Даже и мертвому не может Лесков простить «ласковость». Дело, наверное, не в том или ином конкретном редакторском решении. В конце концов, «Захудалый род» и продолжать не стал, когда «Русский вестник» прервал публикацию. Значит, не очень важно было? Но не вынести даже и воспоминания о том, как приходилось «складывать уста в улыбку». Как делал хорошую мину при плохой игре: мы разошлись с Михаилом Никифоровичем мирно, не подумайте чего другого. Однако «Запечатленного ангела» опять-таки Юрьеву предлагал, в «Беседу», и Каткову отдал – только когда Юрьев отверг. И с первых строк переписки с Иваном Аксаковым – жалоба: куда ж вы все меня толкаете!

Судьба испытывает Лескова то слева, то справа. Прикосновение к «Русскому вестнику» – клеймо в глазах прогрессивной России. И так ты еретик, и эдак. Нужны бешеные силы – остаться самим собой. Десять лет назад, когда Писарев убивал, отлучая от левого лагеря, – нужно было сохранить лицо. Теперь нужно сохранить лицо – в ласковых объятьях Каткова.

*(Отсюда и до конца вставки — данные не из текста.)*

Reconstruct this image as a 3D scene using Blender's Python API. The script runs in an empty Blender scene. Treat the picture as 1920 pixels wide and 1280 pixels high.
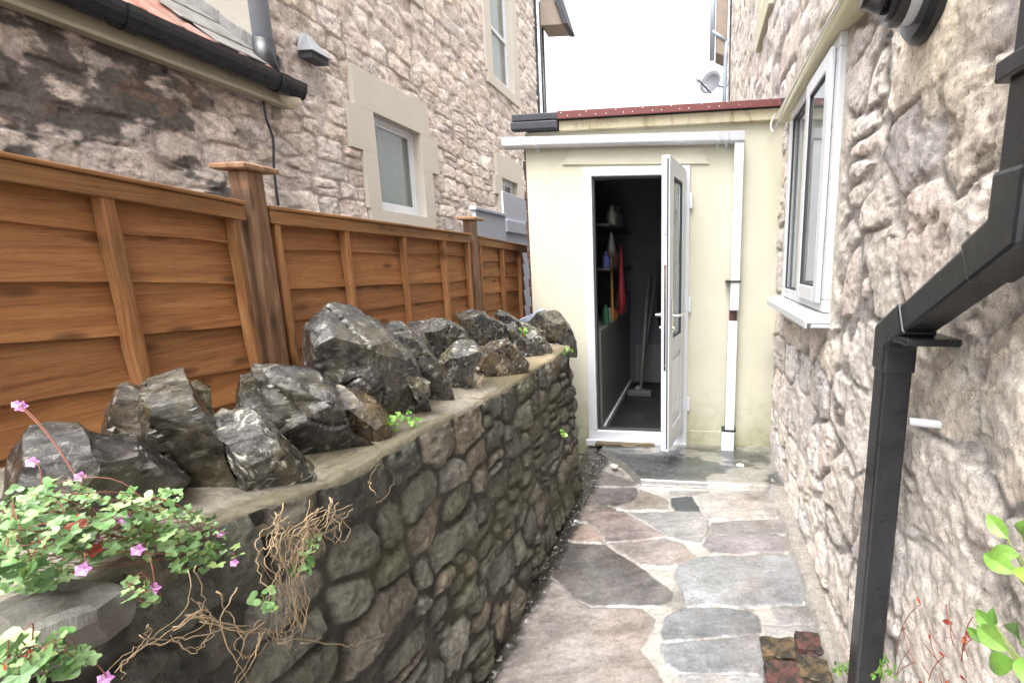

Когда «Запечатленный ангел» уже шагнул в мир со страниц катковского журнала, – Лесков объяснял: в журнале-де его прохлопали. Пустячок, мол, рождественский рассказец, как власти арестовали староверскую икону (запечатали ангела), тем более что в финале вся артель вернулась в лоно ортодоксальной церкви. Лесков полунамекал, что такой финал написан им не без давления нависшего редактора. А проскочил рассказ – «за их недосугом», «в тенях». Не буду докапываться, зачем было Лескову при таком их «недосуге» портить вещь фальшивым финалом, тем более что финал этот Лесков сохранил во всех переизданиях, – во-первых, финал вовсе не плох и не фальшив, но об этом ниже, а, во-вторых, дело тут вообще не в финале: гениальная глубина рассказа не измеряется ортодоксальными или антиортодоксальными линейками. Как говорится, не в том ересь. Мы драму писателя прослеживаем, его попытки говорить с людьми о жизни, когда вместо жизни у него то ортодоксию ищут, то еще и похуже чего. Еще бы: у Каткова печатается! Что хорошего может идти со Страстного бульвара?…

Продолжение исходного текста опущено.